I understand that the equation for kinematic displacement is:
$x = v_{0x}t+\frac{1}{2}a_xt^2$
Perhaps my understanding is naive, but it seems like this leaves out higher order rates of change. Why wouldn't the equation be like:
$x = v_{0x}t+\frac{1}{2}a_xt^2+\frac{1}{6}j_xt^3+\frac{1}{24}s_xt^4+\frac{1}{120}c_xt^5+. . . $
where $j_x$ represents jerk, $s_x$ represents snap, $c_x$ represents crackle, and so on for $n$ number of higher-order terms, perhaps as an infinite series?

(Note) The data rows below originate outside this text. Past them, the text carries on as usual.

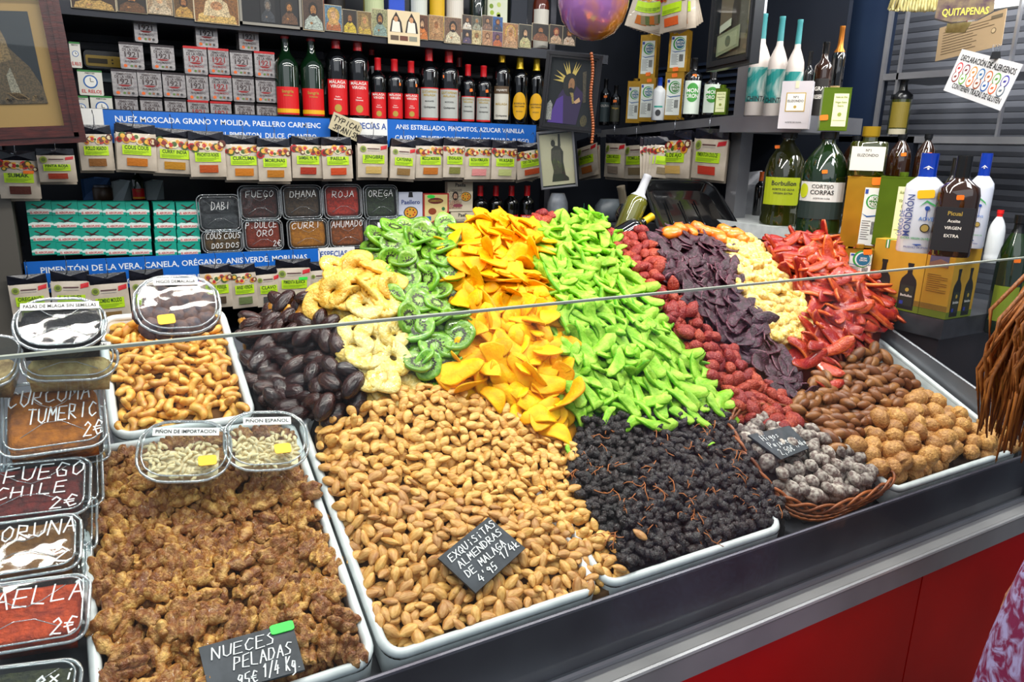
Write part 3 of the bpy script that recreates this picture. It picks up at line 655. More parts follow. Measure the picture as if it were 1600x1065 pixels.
# ---- blue sign strips
def strip(pa, pb, ha, lab, name='shelf_sign', texts=(), white=False, y=2.65, cat='sign'):
    A = hY(pa[0], pa[1], y); Bq = hY(pb[0], pb[1], y); w = Bq[0]-A[0]; h = ha
    t = thing(name, lab, cat, (A[0], y, min(A[2], Bq[2])-h), 0)
    o = MB().box(0, w, 0, 0.003, 0, h, WHITE if white else BLUE).build('board', t)
    mb = MB()
    for s, x0, x1, z, hh, m in texts: put_text(mb, s, x0*w, x1*w, z*h, hh*h, m, -.0008)
    if texts: mb.build('lettering', t)
    return t
BT = flat('EDF3FA'); DB = flat('1C4FA0')
hU = 0.098
strip((160, 171), (515, 183), hU, 'upper blue sign strip reading NUEZ MOSCADA GRANO Y MOLIDA', texts=[('NUEZ MOSCADA GRANO Y MOLIDA, PAELLERO CARMENC', .045, .995, .66, .17, BT), ('CURRI, PIMENTON  DULCE, CILANTRO', .42, .93, .27, .17, BT)])
strip((546, 184), (605, 186), hU*.75, 'white sign section reading ESPECIAS A on the upper strip', white=True, texts=[('ESPECIAS A', .05, .97, .52, .28, DB)])
strip((605, 186), (838, 190), hU, 'upper blue sign strip reading ANIS ESTRELLADO', texts=[('ANIS ESTRELLADO, PINCHITOS, AZUCAR VAINILLA', .05, .995, .66, .17, BT), ('CAYENA, TUMERICO VERDE, OJO DE PAJARO, FUEGO.', .045, .97, .27, .17, BT)])
strip((36, 402), (497, 388), .098, 'lower blue sign strip reading PIMENTON DE LA VERA', texts=[('PIMENTÓN DE LA VERA, CANELA, ORÉGANO, ANIS VERDE, MORUNAS,', .045, .96, .62, .19, BT), ('AZUCAR GLAS, CARACOLES, AJO Y PEREJIL, CAYENNA, COMINOS,', .01, .99, .12, .19, BT)])
strip((497, 387), (554, 385), .11, 'white sign section reading ESPECIAS A 1€ on the lower strip', white=True, texts=[('ESPECIAS A', .06, .97, .70, .19, DB), ('1€', .35, .8, .12, .42, DB)])
strip((554, 385), (760, 383), .098, 'short blue sign strip disappearing behind the candied fruit', texts=[('S, COMINO, CLAVO, CANELA', .08, .95, .62, .19, BT)])
strip((118, 168), (160, 170), .055, 'plain grey blank end of the upper sign strip', white=True)
# cardboard note
A_, B_, C_, D_ = [hY(x, y, 2.61) for x, y in ((523, 175), (558, 190), (549, 216), (513, 200))]
X = frameX(D_, C_-D_, A_-D_); w = np.linalg.norm(C_-D_); h = np.linalg.norm(A_-D_)*1.0
t = thing('cardboard_note', 'torn cardboard note handwritten TYPICAL SPANISH on the upper sign', 'note', X=X)
MB().prism([(0, 0), (w*1.25, -h*.05), (w*1.3, h*.8), (w*1.1, h*1.05), (0, h)], 0, .0025, flat('C9BE9C')).build('cardboard', t)
mb = MB(); hand(mb, 'TYPICAL', w*.05, w*1.25, h*.55, h*.3, INK, w=.0028); hand(mb, 'SPANISH', w*.15, w*1.28, h*.1, h*.3, INK, w=.0028); mb.build('lettering', t)

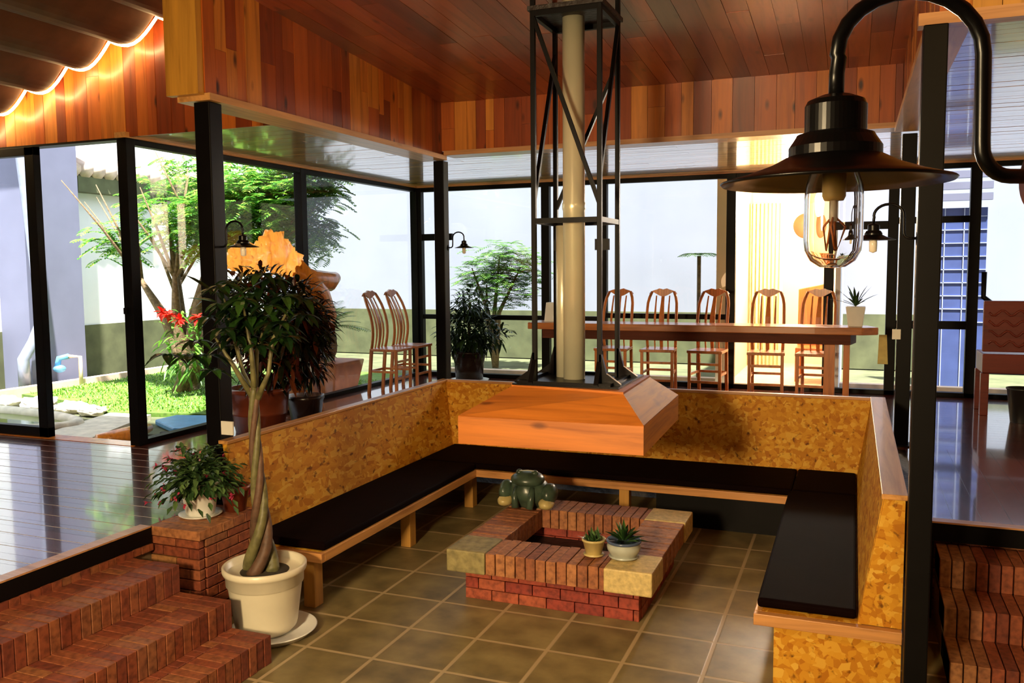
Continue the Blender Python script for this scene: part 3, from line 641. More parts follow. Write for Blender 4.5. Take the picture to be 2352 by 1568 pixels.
# ================================================================= GOOSENECK LAMPS
def gooseneck(loc,rz,lab,S=1.0,simple=False):
    """origin on the lamp axis at rim level, arm runs to +x and ends at the mounting plate"""
    t=thing('gooseneck_lamp',lab,'lamp',loc,rz)
    k=S
    def B(mb,n,m,**q): return mb.build(n,m,t,local=True,smooth=True,**q)
    n=48
    sh=[(.028,.030),(.033,.026),(.045,.022),(.060,.014),(.085,.005),(.107,-.001),(.108,-.002),(.106,-.004),(.084,.001),(.058,.009),(.040,.014),(.0,.016)]
    MB().lathe([(r*k,z*k) for r,z in sh],(0,0,0),n).build('shade',M['blackgloss'],t,local=True,smooth=True)
    cap=[(.043,.020),(.043,.031),(.037,.040),(.0355,.043),(.0285,.045),(.0285,.070),(.026,.075),(.014,.080),(.008,.081),(.0,.081)]
    MB().lathe([(r*k,z*k) for r,z in cap],(0,0,0),n).build('cap',M['blackgloss'],t,local=True)
    arm=[]
    pts=[(0,.078),(0,.10),(.002,.115)]
    for i in range(13):
        a=math.pi-i*math.pi/12; pts.append((.070+.070*math.cos(a),.118+.058*math.sin(a)))
    pts+= [(.1405,.095),(.142,.035)]
    for i in range(1,8):
        a=math.pi+i*math.pi/14; pts.append((.170+.028*math.cos(a),.032+.030*math.sin(a)))
    pts+=[(.206,.0015)]
    MB().tube([(x*k,0,z*k) for x,z in pts],.0072*k,12).build('arm',M['blackgloss'],t,local=True,smooth=True)
    MB().add(*(lambda q:(q.v,q.f))(MB())) if False else None
    pl=MB().lathe([(.0,0),(.033,0),(.035,.003),(.033,.008),(.0,.010)],(0,0,0),28)
    pl.v=[((.206-z)*k,y*k,(x*1.0)*k) for x,y,z in pl.v]; pl.f=[tuple(reversed(f)) for f in pl.f]
    pl.build('mounting_plate',M['rust'] if not simple else M['blackgloss'],t,local=True,smooth=True)
    MB().lathe([(0,.013),(.011,.013),(.011,-.016),(.009,-.02),(0,-.02)],(0,0,0),16).build('socket',M['socket'],t,local=True,smooth=True)
    if not simple:
        MB().tube([(0,0,-.02),(0,0,-.040)],.0035,10).build('stem',M['bulbg'],t,local=True,smooth=True)
        bu=MB()
        for i in range(3):
            a=i*2.1; bu.tube([(.002*math.cos(a),.002*math.sin(a),-.036),(.012*math.cos(a),.012*math.sin(a),-.045),(.006*math.cos(a+.5),.006*math.sin(a+.5),-.068),(.002*math.cos(a+1),.002*math.sin(a+1),-.040)],.0012,6)
        bu.build('filament',M['filament'],t,local=True,smooth=True)
        jr=[(.020,.012),(.022,.008),(.0265,-.006),(.0275,-.018),(.0275,-.058),(.0262,-.068),(.021,-.078),(.012,-.084),(.0,-.0855)]
        inner=[(r-.0012 if r>0 else 0,z+ (0 if z>-.07 else .0012)) for r,z in jr]
        MB().lathe(jr+[( .0001,-.0843)]+[],(0,0,0),40).build if False else None
        MB().shell(([(.0262,-.002)] if 0 else [])+([(max(r,.00005),z) for r,z in inner]+[(max(r,.00005),z) for r,z in jr[::-1]]+[(max(inner[0][0],.00005),inner[0][1])]),(0,0,0),40).build('glass_jar',M['jar'],t,local=True,smooth=True)
    else:
        MB().lathe([(0,0),(.018,-.004),(.02,-.02),(.018,-.06),(0,-.068)],(0,0,0),16).build('bulb',M['bulbg'],t,local=True,smooth=True)
    return t
gooseneck((-.020,.90,2.382),YAW,'large black gooseneck lamp with glass jar bulb close to the camera, upper right')
_f=Vector((-math.sin(YAW),math.cos(YAW),0)); _q=lambda a,d: tuple((rt*(.3135+a)+_f*d)[:2])
_p=[_q(.2065,.785),_q(.29,.785),_q(.29,.850),_q(.2065,.850)]
tag(MB().prism(_p,'z',0,5.2).build('timber_post',M['rust'],bevel=.003),'brown timber post just at the right edge, carrying the large lamp','post')
gooseneck((-3.92,4.87,2.46),math.pi,'small black gooseneck lamp on the left front column',1.0,True)
gooseneck((-3.92,8.50,2.52),math.pi,'small black gooseneck lamp on the back left column',.95,True)
gooseneck((.085,4.70,2.425),0,'small black gooseneck lamp with white bulb on the tall front column',.98,True)

# ================================================================= PLANTS (generators)
def leafball(c,r,n,L,W,rg,droop=.4,shell=.5,outward=.8):
    mb=MB(); c=Vector(c)
    for i in range(n):
        d=Vector((rg.gauss(0,1),rg.gauss(0,1),rg.gauss(0,1))).normalized(); q=shell+(1-shell)*rg.random()**.5
        p=c+Vector((d.x*r[0],d.y*r[1],d.z*r[2]))*q
        dd=(d*outward+Vector((rg.gauss(0,.6),rg.gauss(0,.6),rg.gauss(0,.5)))).normalized(); l=L*rg.uniform(.6,1.25)
        mb.leaf(p,dd,l,W*rg.uniform(.7,1.2),droop,3)
    return mb
def merge(a,b): a.add(b.v,b.f); return a
def frond(mb,p,d,L,nl,lw,ll,rg,droop=.5):
    """arching stem with narrow leaflets each side"""
    p=Vector(p); d=Vector(d).normalized()
    for i in range(1,nl):
        t=i/nl; c=p+d*L*t-Vector((0,0,1))*droop*L*t*t; tg=(d-Vector((0,0,1))*2*droop*t).normalized(); s=tg.cross(Vector((0,0,1)))
        if s.length<.05: s=Vector((1,0,0))
        s.normalize(); l=ll*math.sin(math.pi*(.15+.8*t))
        for sg in (-1,1): mb.leaf(c,s*sg+tg*.7+Vector((0,0,.15)),l,lw,.2,2)
rg=random.Random(11)
# --- big money tree in the white pot
mt=thing('money_tree','tall braided money tree in a large white pot at the foot of the steps','potted plant',(-3.45,4.36,0))
pot=[(0,0),(.20,0),(.235,.03),(.245,.06),(.285,.30),(.290,.31),(.300,.315),(.303,.38),(.318,.385),(.326,.40),(.326,.425),(.315,.432),(.298,.425),(.292,.39),(.28,.385),(0,.38)]
pot=[(r*.80,z) for r,z in pot]; MB().lathe(pot,(-3.43,4.36,.02),56).build('pot',M['white_pot'],mt,smooth=True)
MB().lathe([(0,.0),(.23,0),(.265,.035),(.275,.04),(.267,.045),(.23,.012),(0,.012)],(-3.38,4.36,.002),48).build('saucer',M['white_pot2'],mt,smooth=True)
MB().lathe([(.226,.0),(.12,.012),(0,.02)],(-3.43,4.36,.395),32).build('soil',M['soil'],mt,smooth=True)
base=Vector((-3.46,4.36,.39))
for k in range(4):
    pts=[];rs=[]
    for i in range(34):
        t=i/33; a=k*math.pi/2+t*8.5; rr=.030*(1-.45*t)+.055*(1-t)**5
        pts.append(base+Vector((rr*math.cos(a)+.012*math.sin(t*6),rr*math.sin(a),t*1.18))); rs.append(.027*(1-.35*t)+.018*(1-t)**4)
    MB().tube(pts,rs,10).build('trunk',M['stembrown'] if k%2 else M['stemgreen'],mt,smooth=True)
br=[((-3.47,4.36,1.52),(-3.56,4.38,1.66),(-3.66,4.40,1.96),(-3.72,4.42,2.12)),((-3.46,4.36,1.52),(-3.46,4.34,1.8),(-3.50,4.32,2.12)),((-3.44,4.36,1.50),(-3.36,4.37,1.66),(-3.36,4.42,1.86),(-3.26,4.45,2.05)),((-3.46,4.36,1.5),(-3.48,4.42,1.8),(-3.42,4.5,2.05)),((-3.47,4.36,1.5),(-3.58,4.28,1.75),(-3.64,4.22,1.90))]
mb=MB()
for b_ in br:
    k=len(b_); mb.tube([b_[0]]+list(b_[1:]),[.022]+[.013]*(k-2)+[.006],8)
mb.build('branches',M['stemgreen'],mt,smooth=True)
mb=MB()
def palmate(mb,c,rg,L=.2,W=.06,n=6,tilt=.2):
    c=Vector(c); ax=rg.uniform(0,6)
    for i in range(n):
        a=ax+i*2*math.pi/n; mb.leaf(c,(math.cos(a),math.sin(a),rg.uniform(-.1,.35)+tilt*0),L*rg.uniform(.75,1.1),W,.55,4)
for b_ in br:
    e=Vector(b_[-1])
    for j in range(9):
        c=e+Vector((rg.gauss(0,.08),rg.gauss(0,.10),rg.gauss(-.04,.10))); palmate(mb,c,rg,.15,.055)
for j in range(16): palmate(mb,(-3.50+rg.gauss(0,.12),4.38+rg.gauss(0,.12),1.98+rg.gauss(0,.10)),rg,.15,.055)
mb.leaf((-3.70,4.3,2.16),(-1,-.1,.62),.24,.06,.05,4); mb.leaf((-3.70,4.32,2.1),(-.9,-.1,.2),.22,.07,.1,4)
mb.build('foliage',M['leaf_money'],mt)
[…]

Let's first number the equations for convenience:
\begin{align} x&=x_0+vt+\frac 1 2 at^2\tag{1}\\ &\qquad\text{and}\\ x&=x_0+vt+\frac 1 2 at^2+\frac 1 6 j t^3+\frac 1 {24} st^4 +\frac 1 {120} ct^5\dots\tag{2}\\ &=\frac 1 {0!} x_0+\frac 1 {1!} vt +\frac 1 {2!}at^2+\frac 1 {3!} jt^3+\frac 1 {4!} st^4 +\frac 1 {5!} ct^5\dots \tag{3} \end{align}
Now the equations $(2)$ and $(3)$ are the most general equations for any particle's motion, whereas the equation $(1)$ is the equation which holds true only in the special case where the acceleration is constant. This implies that the higher derivatives of position are zero (i.e. $a=\text{constant}\implies j=s=c=\dots=0$). Thus the equations $(2)$ and $(3)$ reduce to equation $(1)$.
In essence, the equation $(2)$ is just the Taylor expansion of displacement $x$ and therefore it's the most general form of representing the displacement $x$ and it holds true in all cases.
You're just mixing displacement Taylor expansion around t=0 for any acceleration and kinematics of the constant acceleration motion.
The first relation you wrote $$ x= v_{0 \mathrm{x}} t + \frac{1}{2} a_\mathrm{x} t^2 $$ holds true for constant acceleration only but it is exact.
The latter is more generic, but it's an approximate expression which holds true for any acceleration.
By the way it is consistent with the first one given naught higher derivatives like jerk and beyond.